Subject: Re: [TowerTalk] Tower wind loads
Date: Wed, 03 Sep 2003 16:20:39 -0400

At 02:59 PM 2003-09-03, Bob Gates wrote:
If you have a tower rated to hold 30sf of antenna at 70 mph, and 10sf at 90mph, what correlation, if any, can you draw about the load handling ability at 80mph. Is there a linear relationship, or does it require a whole new set of calcs?

The relationship is NOT linear, although in Bob's particular example, a more accurate answer isn't very far from the number he would get if he did assume it was linear.

The charts in the Rohn catalogs for decades showed the pressure on a tower and beam to be related to the SQUARE of the wind velocity. Thus, the ratio of allowable antenna square footage at 90 mph to that at 70 mph would be 4900 / 8100, or 60%, if the tower itself had no surface area. So if you ignored the wind load on the tower, you would conclude that the allowable antenna surface area at 90 mph was 60% of that at 70 mph, or 18 square feet. Clearly, the tower has surface area, and it's pretty likely the manufacturer has included it in the 90 mph calculation, which came out at 10 square feet for allowable antenna area, not 18.
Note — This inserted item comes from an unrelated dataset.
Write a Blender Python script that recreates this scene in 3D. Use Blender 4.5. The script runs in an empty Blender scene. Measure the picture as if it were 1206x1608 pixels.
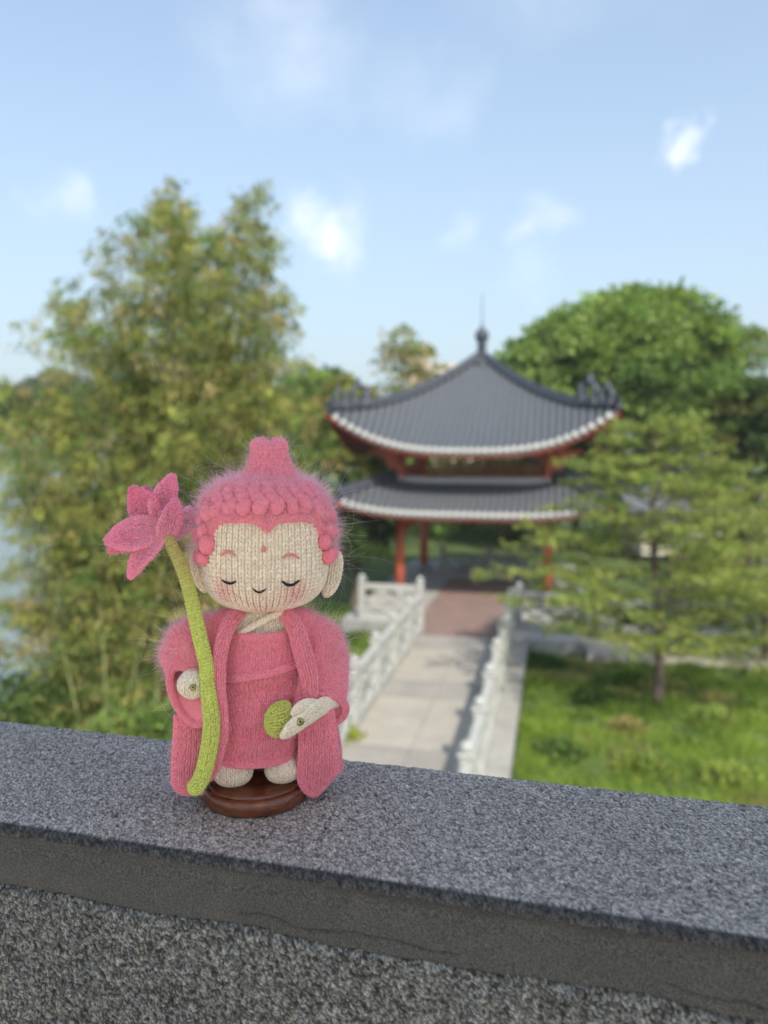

A VERY ROUGH APPROXIMATION for finding the allowable antenna area at other wind speeds is to assume that the entire tower can be represented by an effective wind loading of "T" square feet applied at the top. (We know that's a gross over-simplification, but since we don't know anything about the tower at this point, it's the best we can do.) Then we surmise from the manufacturer's 70 mph and 90 mph ratings the following equality:

(30 + T) x 70 x 70 x K = (10 + T) x 90 x 90 x K.

The equality is based on the assumption that the tower manufacturer uses the SAME total force from the wind loading on the tower plus antenna in his calculations at various different wind speeds. K is an "arbitrary" constant that goes away, so we're not going to worry about its dimensions or meaning.

Dividing both sides by K and collecting all terms with T in them on the right hand side, we get

(147,000 - 81,000) = (8100 - 4900) x T

or: T = 20.63 square feet (effective tower wind loading applied at the top).

Thus, at 70 mph, the total force on the tower and antenna is K x (30 + 20.63) x 70 x 70, or K x 248,000. Similarly, at 90 mph, we get K x (10 + 20.63) x 90 x 90, or K x 248,000.

Now we can calculate the allowable antenna square footage (call it "F") at 80 mph:

(F + 20.63) x 80 x 80 x K = 248,000 x K

or: F = 18 square feet of allowable antenna area for 80 mph winds, versus the 20 square feet Bob would calculate by assuming it was a linear curve between the figures for 70 and 90 mph.